Ogbonna still dreams of one day representing Ireland. For now though, her main focus is on starting and scoring consistently for Wexford Youths.

As the conversation draws to a close, the debacle with her visa is reflected upon further.

“I am an Irish citizen now and I have been since I was 18. So it would have been three or four years after that happened. It’s weird, because I’ve always just brushed over that situation. I don’t know whether it was intentionally or unintentionally. The way I’ve always thought is I was the first African black girl that they would ever have to deal with. There were the likes of Rianna and Rebecca Carroll — both of their parents were Jamaican, and English and Irish. That’s kind of a no-brainer. 

“African countries are never really looked on the same way. So I would have preferred if there was a bit more understanding there. 

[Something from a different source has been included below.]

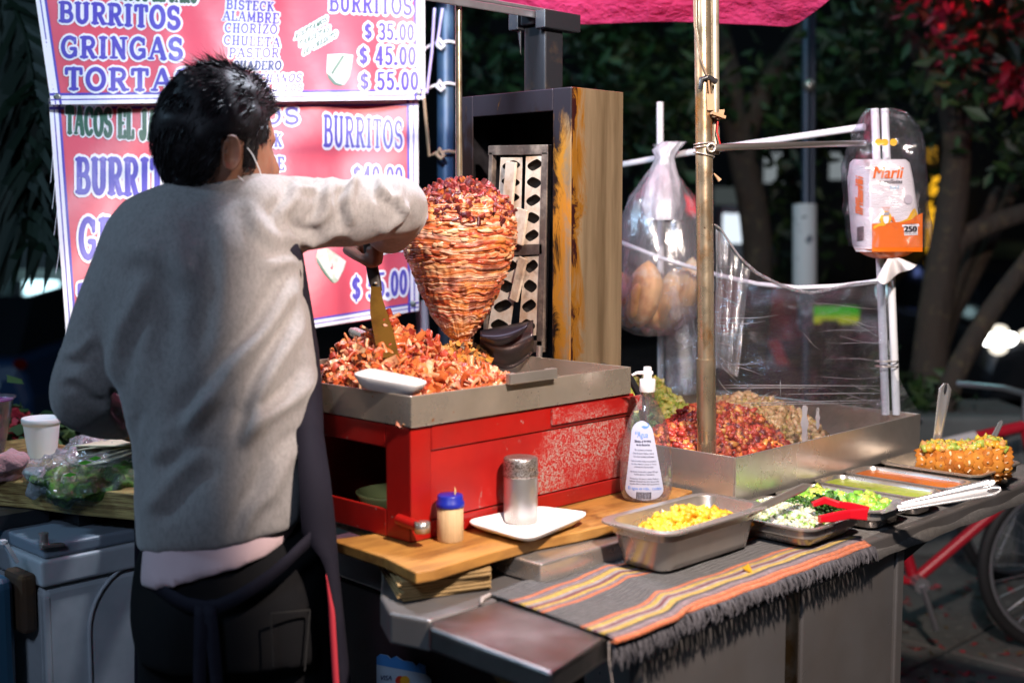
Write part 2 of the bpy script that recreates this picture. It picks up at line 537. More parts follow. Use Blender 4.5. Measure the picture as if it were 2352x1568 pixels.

“It’s hard, because from a white point of view, you may be thinking: ‘Is asking this question too sensitive?’ But they’re questions that need to be asked.

Where you’re from is definitely going to be important when you’re playing for your country. Asking these questions, asking about your status [is important]. Because it was very heartbreaking to know that my ability wasn’t what stopped me. To this day, I’d much rather someone had come and said: ‘Oh, you’re shit.’ That would have been something for me to work with.

“Aisling was the one that sat down with me and she was like: ‘Shit Nessa, I’ve been thinking about that day a lot. A lot more should have been done.’ I don’t think anyone should have gone knocking down the embassy for me. But asking me every year at the Gaynor Cup whether I was an Irish citizen or not is definitely not [appropriate].

“At the same time, I was very young. Maybe, it wasn’t that important and if it was the senior team, and they really wanted me [it could have been different], but I definitely have seen cases of people fighting for players that aren’t technically born here.

“I don’t want to speak for them, because there was no malice in the way that they dealt with me. I think it was more ignorance and just not understanding. And not only in football, I think in everything, that needs to be [improved]. Because of the diversity of kids that are coming up, it needs to be understood that not everyone has the same situation.”